PEOPLE EXPLAINS: Who Is Treasury Secretary Steven Mnuchin's Wife Louise Linton – And Why Is She Causing Controversy?

The woman currently at the center of the latest political controversy isn’t even a White House staffer.

Louise Linton – the wife of President Donald Trump’s Treasury Secretary Steven Mnuchin – is under fire for an Instagram post and comments she wrote about a lavish designer travel ensemble she wore for a trip on a U.S. government plane.

After sharing the image from her Kentucky trip with Mnuchin — in which she noted labels including Tom Ford, Hermès, Valentino and Roland Mouret — many were quick to comment on social media that the designer-touting post was distasteful. Linton responded to one poster’s message by attacking the woman’s family and personal wealth, writing, “Pretty sure the amount we sacrifice per year is a lot more than you’d be willing to sacrifice if the choice was yours.”

Linton, 36, accompanied her husband to the southeastern state along with Senate Majority Leader Mitch McConnell, according to The New York Times. In the wake of the Instagram post, a government official told Bloomberg Politics that Mnuchin and Linton reimburse the government for transportation costs when she travels with her husband on official business trips. On Tuesday afternoon, Linton released a statement apologizing for the incident. “I apologize for my post on social media yesterday as well as my response,” the statement said. “It was inappropriate and highly insensitive.”

However, Linton has sparked concern in the past for going to congressional hearings and other events that officials’ spouses do not usually attend, according to The Washington Post.

And controversy followed Linton long before Mnuchin found his way to the White House. Here’s what you need to know about the Scottish-born woman.

She is an actress and producer.

According to Linton’s biography on her personal website, she’s appeared in a variety of big screen and television films, including Lifetime’s Willian & Kate in 2011, and Hallmark’s A Smile as Big as the Moon.

Other credits include the thriller Intruder, this year’s Serial Daters Anonymous, and the Warren Beatty-starring film Rules Don’t Apply.

In addition, Linton founded Stormchaser Films, an independent movie production company, in 2012. The company was one of several that Mnuchin said he divested from upon his treasury secretary nomination, according to Deadline.

From left: President Trump, Steven Mnuchin and Louise Linton at his swearing-in ceremony
From left: President Trump, Steven Mnuchin and Louise Linton at his swearing-in ceremony

She and Mnuchin just tied the knot in June – and the vice president officiated.
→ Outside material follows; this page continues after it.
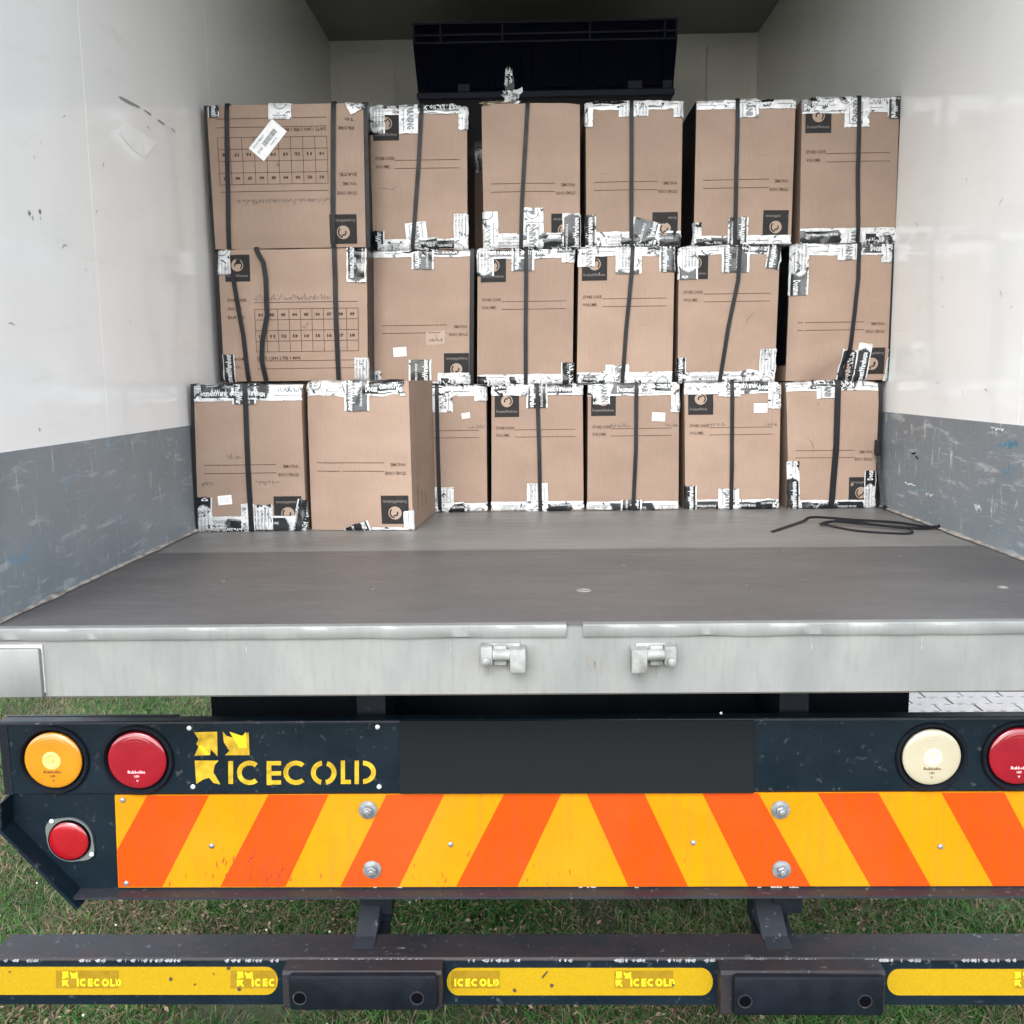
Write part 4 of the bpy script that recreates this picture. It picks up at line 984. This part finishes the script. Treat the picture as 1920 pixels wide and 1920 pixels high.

Linton and Mnuchin – who is 18 years her senior – officially tied the knot in June at the Andrew Mellon Auditorium in Washington, D.C., according to The Washington Post.

Vice President Mike Pence officiated the lavish ceremony, and a who’s who of the White House was in attendance – including the president, First Lady Melania Trump, Ivanka Trump and Jared Kushner, and former Press Secretary Sean Spicer, reported the Post.

The couple first got engaged in 2015, and the marriage is Mnuchin’s third, and Linton’s second.

Linton previously showed off her engagement ring to Town & Country, revealing that she had initially picked out a similar, oval-style diamond ring while at Art Basel in Miami three years before Mnuchin proposed.

“It’s quite an old-fashioned shape but I love it,” said Linton.

Her memoir about her gap year in Africa was slammed by the Zambian government.

After self-publishing a memoir last year about her gap year in Zambia in the ’90s, Linton faced backlash from the country’s government, among others, reported The Washington Post.

The book – In Congo’s Shadow, which was co-written by Wendy Holden – categorized the six months Linton spent in Zambia when she was 18 as a “living nightmare,” and painted her as a “central character” in the Congolese war, the Post said.

After its release, the Zambian High Commission in London slammed the memoir, calling it “falsified,” and adding that Linton was “tarnishing the image of a very friendly and peaceful country,” The Scotsman reported at the time.

“It is a historic fact that Zambia has never been at war but rather has been home to thousands of refugees fleeing wars from other African countries,” the Zambian embassy said in a statement. “The Congo war has never spilt into Zambia.”

The embassy further blasted Linton for identifying and publishing photographs of children with HIV in the book.

Native Zambians also slammed Linton’s work, including poet and writer Lydia Ngoma, who told NPR, “Child soldiers in Zambia? Rebels violently crossing over into Zambian borders? Those are such shocking allegations that any Zambian will tell you did not happen. She mixes Zambia, Congo and Rwanda so many times leading to the generalization of Africa as ‘one big country’ — something we have been trying to fight for a while now.”

An excerpt of the story posted by The Telegraph was later removed, and Linton issued a public apology, according to the Scotsman.